Hace varios años publiqué otra colaboración en la que relataba cierta anécdota referida a la Reina Isabel II, quien en el curso de un despacho en el Palacio de Oriente con el General Leopoldo O’Donnell, a la sazón presidente del Gobierno, se dirigió al balcón para mirar –según ella- si ya se veía desde allí el Cuartel de Ceuta (hoy Campus Universitario), habida cuenta del dineral que estaba costando su construcción. Hoy vuelvo a aquella época, a los mismos personajes –incluyendo uno más, el primo y esposo de la Reina, Francisco de Asís– e igualmente con Ceuta formando parte de la conversación.
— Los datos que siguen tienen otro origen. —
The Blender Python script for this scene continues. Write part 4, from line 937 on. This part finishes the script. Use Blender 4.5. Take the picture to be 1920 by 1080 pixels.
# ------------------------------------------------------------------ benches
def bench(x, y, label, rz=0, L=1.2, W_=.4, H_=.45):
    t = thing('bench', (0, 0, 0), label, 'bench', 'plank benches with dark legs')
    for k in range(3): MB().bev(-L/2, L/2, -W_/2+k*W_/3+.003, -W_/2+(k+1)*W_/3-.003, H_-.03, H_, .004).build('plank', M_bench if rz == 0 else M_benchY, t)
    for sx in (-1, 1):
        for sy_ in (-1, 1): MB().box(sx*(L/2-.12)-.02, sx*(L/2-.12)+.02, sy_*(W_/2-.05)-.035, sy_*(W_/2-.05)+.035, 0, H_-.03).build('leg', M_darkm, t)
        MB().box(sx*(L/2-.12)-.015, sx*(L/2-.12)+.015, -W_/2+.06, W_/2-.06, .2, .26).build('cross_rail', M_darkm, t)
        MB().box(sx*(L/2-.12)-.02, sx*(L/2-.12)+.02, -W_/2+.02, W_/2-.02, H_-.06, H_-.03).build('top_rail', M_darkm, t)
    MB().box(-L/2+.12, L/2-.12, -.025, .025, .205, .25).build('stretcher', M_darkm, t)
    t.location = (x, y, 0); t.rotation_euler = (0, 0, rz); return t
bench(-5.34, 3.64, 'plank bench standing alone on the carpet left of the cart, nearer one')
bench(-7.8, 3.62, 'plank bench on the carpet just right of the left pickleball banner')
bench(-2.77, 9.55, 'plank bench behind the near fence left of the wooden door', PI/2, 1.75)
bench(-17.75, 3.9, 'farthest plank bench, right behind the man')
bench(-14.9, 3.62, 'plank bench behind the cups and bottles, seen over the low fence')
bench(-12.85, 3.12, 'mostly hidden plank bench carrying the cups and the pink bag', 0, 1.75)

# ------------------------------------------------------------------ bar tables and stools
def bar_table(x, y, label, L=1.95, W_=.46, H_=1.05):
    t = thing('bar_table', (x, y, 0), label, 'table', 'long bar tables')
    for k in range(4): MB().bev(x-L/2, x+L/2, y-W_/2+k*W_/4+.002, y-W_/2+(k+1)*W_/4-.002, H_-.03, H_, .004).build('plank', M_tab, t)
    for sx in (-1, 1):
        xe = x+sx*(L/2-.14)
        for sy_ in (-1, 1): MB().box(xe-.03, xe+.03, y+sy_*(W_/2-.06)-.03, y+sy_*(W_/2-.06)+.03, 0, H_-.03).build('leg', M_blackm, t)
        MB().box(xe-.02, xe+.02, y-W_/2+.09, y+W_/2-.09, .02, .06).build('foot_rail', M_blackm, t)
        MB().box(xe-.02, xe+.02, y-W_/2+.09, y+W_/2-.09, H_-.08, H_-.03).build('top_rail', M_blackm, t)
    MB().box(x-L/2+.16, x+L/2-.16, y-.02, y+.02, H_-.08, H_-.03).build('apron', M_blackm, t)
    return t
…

Es sabido que, allá por 1859, cabileños próximos a Ceuta destruyeron algunas obras de fortificación que se estaban construyendo en los límites fronterizos y vejaron el escudo de España, lo que –al no producirse la reacción de castigo que nuestra Nación exigió al Sultán de Marruecos– dio lugar a la que vino en llamarse Guerra de África, un acontecimiento que despertó la unánime reacción de entusiasmo y apoyo del pueblo español. Benito Pérez Galdós, en su episodio nacional Aita Tettauen, dice textualmente que “no había español ni española que no sintiera en su alma el ultraje y en propio rostro la bofetada que a España dio la cábila de Anyera profanando unas piedras y destruyendo garitas en el campo de Ceuta”. Piedras, aclaro, en las que estaba grabado el escudo nacional. Me pregunto si ahora se produciría una reacción como aquella.
Declarada la guerra, se organizó en la Península una expedición militar de 36.000 hombres, quienes, bajo el mando del propio General O’Donnell, al cual acompañaban los también Generales Prim, Echagüe, Ros de Olano y Zavala, así como el Almirante Díaz Herrero, fueron concentrándose en puertos peninsulares cercanos al Estrecho, para partir con destino Ceuta en noviembre del año 1859, a bordo de una impresionante flota. La llegada a nuestra ciudad de este gran contingente de tropas –en el que figuraban sendos batallones de voluntarios catalanes y vascos– es relatada por Pérez Galdós, resaltando el extraordinario y patriótico recibimiento que le tributó la población ceutí en pleno, por aquel entonces unas 10.000 personas.
Y vayamos a la anécdota. Fechas antes, O’Donnell acudió a Palacio tanto para informar a la Reina como para despedirse de ella y de su esposo (ambos en la imagen). Tras detallar distintos datos en torno a la expedición (la composición de las tropas y sus respectivos mandos, la elección de Ceuta como puerto de destino, base y Cuartel General, y los objetivos inicialmente marcados –la conquista de Tetuán y Tánger–), O’Donnell les comunicó que partía al día siguiente para nuestra ciudad. Bien conocido era el temperamento abierro y liberal de Isabel II, mientras que el Rey consorte, su timorato marido (popularmente apodado Paquito Natillas) no era precisamente un ejemplo de virilidad. El pueblo cantaba “Paquito Natillas / es de pastaflora / y mea en cuclillas / como una señora”, así como también “Isabelona tan frescachona / y Paquito tan mariquito”. En el momento en que el General y presidente del Gobierno se despedía, Isabel II, siempre tan resuelta, le dijo que si ella fuera hombre se iría con él, y Francisco de Asís se apresuró a añadir: “lo mismo te digo, O’Donnell, lo mismo te digo”. No cabe duda de que Paquito estaba ya más que salido del armario, como ahora se dice.
El primer hecho de armas de aquella guerra fue la batalla del Serrallo, seguida por la de los Castillejos y la toma de Tetuán. Tras la Batalla de Uad-Ras –todas victoriosas para las tropas españolas, aun a costa de numerosas bajas en ambos bandos– finalizaron las hostilidades, pues antes de que nuestro Ejército llegara a Tánger se firmó, junto a un acebuche u olivo silvestre que tuve ocasión de contemplar en mi juventud, la paz conocida como de Uad-Ras, a la que siguió el Tratado del mismo nombre, suscrito el 26 de abril de 1860 en Tetuán, en el cual, y entre otros extremos, se pactó la ampliación de los límites de Ceuta, con objeto de garantizar su seguridad (la distancia de un tiro de cañón de los de entonces), sin que fuesen tenidos en cuenta los avances que posteriormente pudieran producirse en cuanto al alcance de las armas.
Como se dijo por aquella época, “una paz pequeña para una victoria tan grande”.